We’ve released the newest version of NIMBLE on CRAN and on our website. NIMBLE is a system for building and sharing analysis methods for statistical models, especially for hierarchical models and computationally-intensive methods (such as MCMC and SMC).
Version 0.12.1, in combination with version 0.12.0 (which was released just last week), provides a variety of new functionality (in particular enhanced WAIC functionality and adding the LKJ distribution) plus bug fixes affecting MCMC in specific narrow cases described below and that warrant upgrading for some users. The changes include:
- Completely revamping WAIC in NIMBLE, creating an online version that does not require any particular variable monitors. The new WAIC can calculate conditional or marginal WAIC and can group data nodes into joint likelihood terms if desired. In addition there is a new calculateWAIC() function that will calculate the basic conditional WAIC from MCMC output without having to enable the WAIC when creating the MCMC.
- Adding the LKJ distribution, useful for prior distributions for correlation matrices, along with random walk samplers for them. These samplers operate in an unconstrained transformed parameter space and are assigned by default during MCMC configuration.

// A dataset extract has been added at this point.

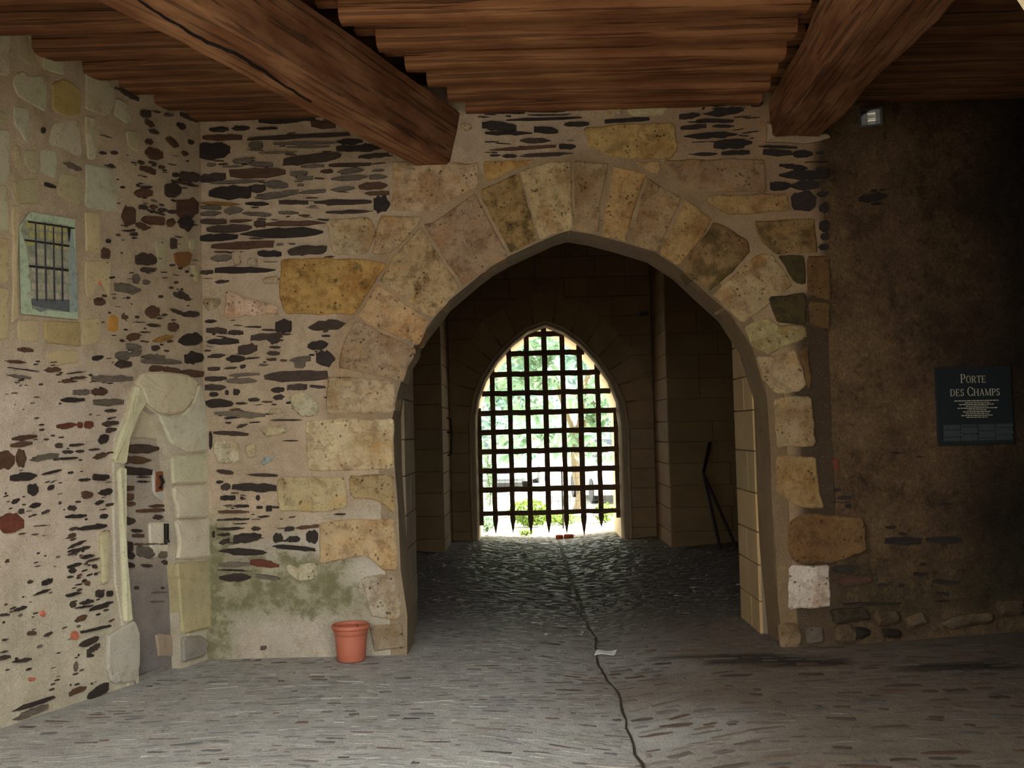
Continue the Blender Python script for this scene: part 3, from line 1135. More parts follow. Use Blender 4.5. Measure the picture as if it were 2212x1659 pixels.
for poly, c in [
    ([(-30, 50), (20, 58), (20, 165), (-30, 155)], 0), ([(40, 60), (60, 80), (82, 140), (65, 142), (40, 125)], 1), ([(92, 95), (115, 103), (137, 118), (138, 165), (90, 148)], 0),
    ([(30, 160), (45, 152), (60, 165), (90, 165), (102, 195), (98, 243), (33, 205), (27, 180)], 0), ([(110, 180), (140, 170), (172, 195), (173, 245), (145, 253), (110, 237)], 2),
    ([(183, 148), (215, 155), (245, 190), (243, 235), (230, 252), (183, 235)], 0), ([(250, 210), (275, 225), (283, 250), (277, 268), (245, 250)], 0), ([(-20, 240), (15, 243), (13, 265), (-20, 265)], 1),
    ([(28, 230), (60, 235), (65, 300), (55, 308), (40, 285), (28, 265)], 0), ([(-20, 275), (20, 283), (18, 395), (-20, 385)], 0), ([(112, 265), (165, 260), (173, 285), (178, 335), (160, 338), (103, 310)], 0),
    ([(183, 248), (207, 257), (207, 345), (188, 345), (183, 290)], 0), ([(270, 280), (300, 285), (305, 310), (298, 330), (275, 318)], 1), ([(30, 312), (45, 318), (45, 365), (28, 360)], 1),
    ([(52, 325), (83, 325), (80, 378), (65, 372), (50, 350)], 1), ([(85, 320), (118, 325), (125, 350), (118, 388), (85, 370)], 0), ([(183, 353), (240, 365), (252, 400), (253, 460), (183, 448)], 0),
    ([(130, 375), (172, 380), (173, 445), (120, 420)], 1), ([(25, 390), (78, 385), (83, 440), (35, 440)], 1), ([(-20, 398), (17, 400), (17, 500), (-20, 490)], 0), ([(183, 455), (213, 460), (215, 550), (185, 545)], 3),
    ([(-20, 510), (17, 515), (18, 610), (-20, 608)], 3), ([(183, 562), (238, 562), (237, 640), (228, 645), (224, 580), (196, 580), (197, 645), (185, 640)], 3), ([(-20, 620), (18, 625), (17, 735), (-20, 730)], 3),
    ([(38, 690), (85, 692), (80, 742), (38, 735)], 3), ([(90, 694), (172, 696), (172, 750), (100, 740)], 4), ([(178, 690), (215, 685), (213, 742), (178, 745)], 3), ([(235, 680), (255, 682), (255, 718), (230, 715)], 5),
    ([(95, 765), (140, 755), (172, 760), (165, 785), (115, 790)], 3), ([(335, 515), (358, 515), (360, 580), (340, 585)], 1), ([(383, 515), (400, 510), (402, 540), (385, 540)], 1), ([(408, 512), (423, 515), (424, 540), (410, 540)], 1),
    ([(412, 570), (425, 575), (430, 610), (420, 610)], 1), ([(375, 545), (413, 543), (410, 568), (392, 580), (382, 572)], 6), ([(207, 600), (215, 598), (226, 602), (225, 616), (214, 616)], 7), ([(25, 440), (42, 448), (38, 690), (26, 700)], 3)]:
    cc = [S(184, 176, 144), S(172, 160, 122), S(176, 154, 96), S(190, 168, 126), S(172, 148, 100), S(186, 138, 62), S(128, 88, 46), S(204, 120, 84)][c]
    block(WL, PL, poly, cc, M_PALE, 'block', proud=.009, bev=.006, amp=1.3, step=22)
slates(WL, PL, 0, 0, 3.95, """370 525 340 400 45 k
975 1175 750 850 40 d
1055 1140 755 780 20 d
1190 1280 965 975 65 d
1230 1310 1030 1075 45 b
1300 1365 945 965 20 d
1395 1470 980 985 35 g
1500 1580 1060 1090 50 d
1265 1340 1110 1140 35 d
1410 1520 1180 1250 65 b
1230 1300 1205 1215 45 b
1230 1375 1300 1325 85 b
1540 1600 1300 1320 40 b
1600 1650 1205 1220 40 d
1170 1230 1380 1395 35 d
1290 1325 1395 1405 35 d
1190 1320 1430 1470 50 b
1350 1405 1425 1430 30 b
1470 1520 1490 1495 35 d
1530 1690 1500 1520 80 d
1460 1690 1540 1590 25 d
1200 1290 1595 1600 25 d
1400 1535 1620 1625 110 d
525 690 1390 1450 50 g
370 470 1570 1600 35 k
840 900 1300 1315 25 d
940 1000 1300 1310 30 d
900 980 1410 1430 25 d
340 380 1110 1115 50 d
850 950 1150 1180 15 g
1480 1580 900 920 60 d
1530 1690 970 1030 45 d""")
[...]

- Fixing a bug introduced in conjugacy processing in version 0.11.0 that causes incorrect MCMC sampling only in specific cases. The impacted cases have terms of the form “a[i] + x[i] * beta” (or more simply “x[i] * beta”), with beta subject to conjugate sampling and either (i) ‘x’ provided via NIMBLE’s constants argument and x[1] == 1 or (ii) ‘a’ provided via NIMBLE’s constants argument and a[1] == 0.
- Fixing an error in the sampler for the proper CAR distribution (dcar_proper) that gives incorrect MCMC results when the mean of the proper CAR is not the same value for all locations, e.g., when embedding covariate effects directly in the `mu` parameter of the `dcar_proper` distribution.
- Fixing isData(‘y’) to return TRUE whenever any elements of a multivariate data node (‘y’) are flagged as data. As a result, attempting to carry out MCMC on the non-data elements will now fail. Formerly if only some elements were flagged as data, `isData` would only check the first element, potentially leading to other elements that were flagged as data being overwritten.
- Error trapping cases where a BNP model has a differing number of dependent stochastic nodes (e.g., observations) or dependent deterministic nodes per group of elements clustered jointly (using functionality introduced in version 0.10.0). Previously we were not error trapping this, and incorrect MCMC results would be obtained.
- Improving the formatting of standard logging messages.